After conducting a market study, in which the capital was benchmarked against Berlin, Paris, Madrid and New York, MSG found that London had the highest ratio for average population size per venue, which stood at 4.4m. This was nearly 1m people per venue ahead of the next most densely serviced city, Berlin.
In addition, New York, the only city listed with a comparable population size, has seven venues – compared with two in London.
In London, Stratford offered the ideal location as the city’s emerging cultural district. “The transformation of Stratford, at Newham – and east London in general – is spectacular,” McGivern says.
“The mayor has very strongly put his weight behind it, and has very exciting plans for it – the V&A, Sadler’s Wells – and it already has the Olympic Park and Westfield Stratford. Our venue fits completely and compatibly with those aims.”
She also hopes The Sphere will connect the existing town centre with the up-and-coming cultural quarter. The proposals include three new pedestrian bridges linking the island site with Queen Elizabeth Olympic Park and Stratford.
“It is important we build something that the people in Newham – and everyone across London – can engage with and be really proud of,” McGivern says.
Research carried out by EY has found the site will generate an additional £50m revenue a year for Newham businesses. Excluding construction, it will also create 3,200 jobs in the UK.

Launchpad for businesses
In terms of the scheme’s broader economic potential, it will also bring new technology to London – which, McGivern says, could provide a launchpad for new businesses interested in supplying and servicing it.
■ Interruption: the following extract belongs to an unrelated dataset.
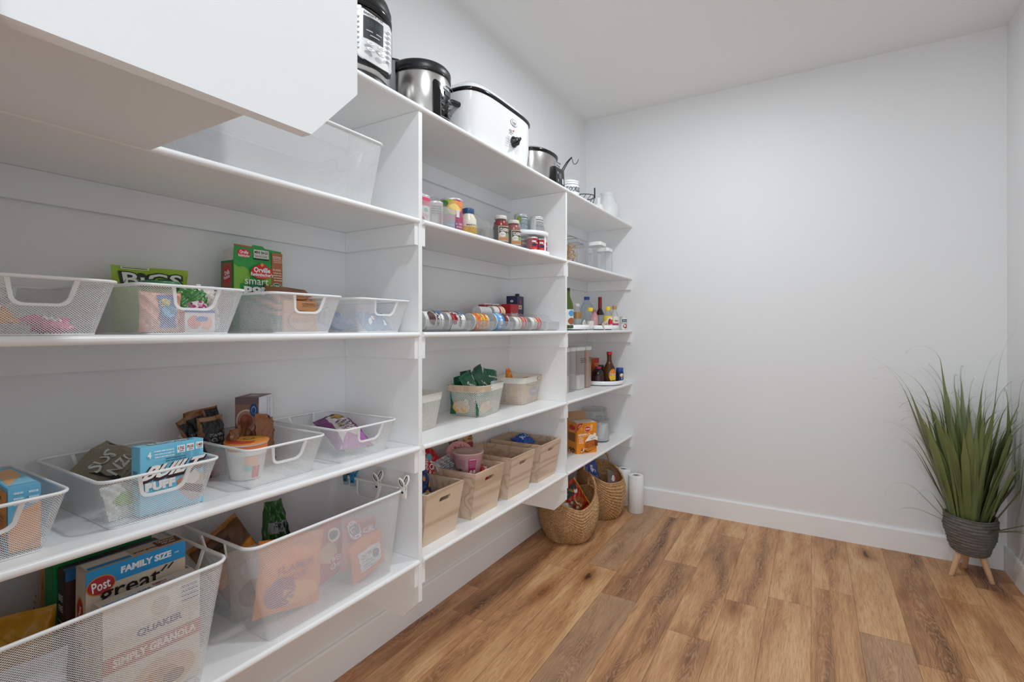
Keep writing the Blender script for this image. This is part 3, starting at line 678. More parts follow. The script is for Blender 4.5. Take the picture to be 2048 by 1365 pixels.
# kraft packets in clear wrap
KR = '#a9714a'
for i, (x, y, z, w, h, rx, ry, c, lb) in enumerate(((.225, .985, Z3+.088, .135, .11, -10, -62, '#9c6238', 'topmost brown paper packet, tilted over the basket rim'), (.235, .975, Z3+.070, .15, .12, -4, -74, '#b57c52', 'brown paper packet lying under the tilted one'),
                                               (.245, .970, Z3+.052, .14, .12, 2, -80, '#c08a60', 'lowest brown paper packet of the pile'))):
    carton('paper_packet', (x, y, z), .008, w, h, c, 0, lines('#6d4526', .55, .9, .80, .93, 2, i)+[('e', '#8d5f3c', .5, .4, .34, .3), ('e', c, .5, .4, .32, .28)], label=lb, cat='packet', tilt=(rx, ry))
carton('paper_packet', (.290, .945, Z3), .010, .11, .090, '#b98459', 0, lines('#6d4526', .55, .95, .82, .95, 2, 7)+[('e', '#7c5231', .5, .35, .42, .34), ('e', '#b98459', .5, .35, .39, .31), ('t', '#7c5231', 'TORTILLA', .5, .36, .6, .14)], label='upright brown paper packet seen through the basket hand hole', cat='packet', tilt=(0, -4))
bag('clear_bag', (.190, .872, Z3), .09, .095, .05, M_CLEARFILM, (0, -14, -30), [], 'crumpled clear film bag in the basket below the popcorn box', 'bag', 21, wr=.012)
bag('blue_film_bag', (.20, 1.20, Z3+.004), .12, .16, .05, M_BLUECLEAR, (0, -66, 10), blobs(['#3c6fc0', '#ffffff', '#2f5fb5'], .2, .8, .2, .8, 7, .09, 4), 'pale blue transparent bag in the basket by the divider', 'bag', 22, wr=.008)
bag('blue_film_bag', (.30, 1.25, Z3+.004), .11, .10, .04, M_BLUECLEAR, (0, -55, -10), blobs(['#3c6fc0', '#e8573c', '#ffffff'], .2, .8, .2, .8, 6, .08, 5), 'small blue transparent bag with a red spot, in the basket by the divider', 'bag', 23, wr=.008)
# ------------------------------------------------------------------ section one, fourth shelf
lb_ = '#6ec1dd'
carton('oat_box', (.215, .340, Z4), .200, .045, .120, '#69b6d8', -2, [('p', '#69b6d8', [(0, 0), (1, 0), (1, 1), (0, 1)]), ('p', '#e89a52', [(0, 0), (1, 0), (1, .72), (.35, .62), (0, .3)])]+lines('#cfe8f2', .15, .45, .70, .95, 3, 1)+lines('#cfe8f2', .6, .9, .70, .95, 3, 2),
       [('r', '#d98a3e', .08, .12, .97, .93), ('t', '#3a2a1c', 'overnight', .62, .80, .36, .10, .02), ('t', '#3a2a1c', 'oats', .62, .66, .2, .08, .02), ('e', '#e6c27a', .55, .40, .14, .17), ('e', '#5a9fc0', .8, .05, .25, .16), ('e', '#7a4a2a', .82, .04, .1, .07)]+lines('#7b4a22', .72, .92, .3, .55, 6, 3),
       T=[('r', '#86c9e4', .05, .1, .95, .9), ('p', '#e3b27c', [(.1, .1), (.9, .5), (.9, .9), (.3, .8)])], label='light blue and orange overnight oats carton in the leftmost basket', cat='box')
DKB = '#3a1d22'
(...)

“London will have something no one else has,” she adds. “It is already a world-class destination for live entertainment and this cements that reputation. And we are bringing in the jobs and investment that come with a [project] like this. That’s what we hope to achieve with the scheme.”
Although the London venue has yet to gain consent, MSG is already looking beyond the capital, indeed the UK, for expansion.
“We are looking seriously at the sites [for] the next generation of Sphere, after London,” says McGivern.
“There are several we are looking at: the US is an enormous geography and it makes sense for us to do more there. We are also looking in the Far East, the Middle East and Australia.”
Developing content that can be transferable between venues widens the scope for a series of MSG Spheres in key countries.
McGivern suggests that, instead of having to turn up “with 30 trucks” and producing a show over a few days, artists will perhaps have the option of “turning up with a dongle and plugging it into the building”, which in turn offers environmental benefits.
Planning mode
As disruptive as the scheme promises to be, MSG first needs to secure approval for its ambitious project. McGivern says it is “really going full tilt” to prepare its planning application so that it is ready to be submitted in mid-autumn.
The application will be sent to planning authority the London Legacy Development Corporation, and information will also be passed to the London Borough of Newham and the Greater London Authority.
MSG is also beginning initial interviews with contractors so that they can be involved in the latter stages of the detailed design process early on. It is aiming to start construction in summer 2019.
However, the project has attracted its critics. Rival AEG, which owns the O2, has outlined concerns over the venue’s east London location because it could increase congestion, given how close it is to the O2 arena as well as the London Stadium and the Copper Box Arena.
But with the plans already welcomed by both the mayor of London, Sadiq Khan, and Matt Hancock – the secretary of state for digital, culture, media and sport – it seems that MSG is not too far from setting the ball rolling.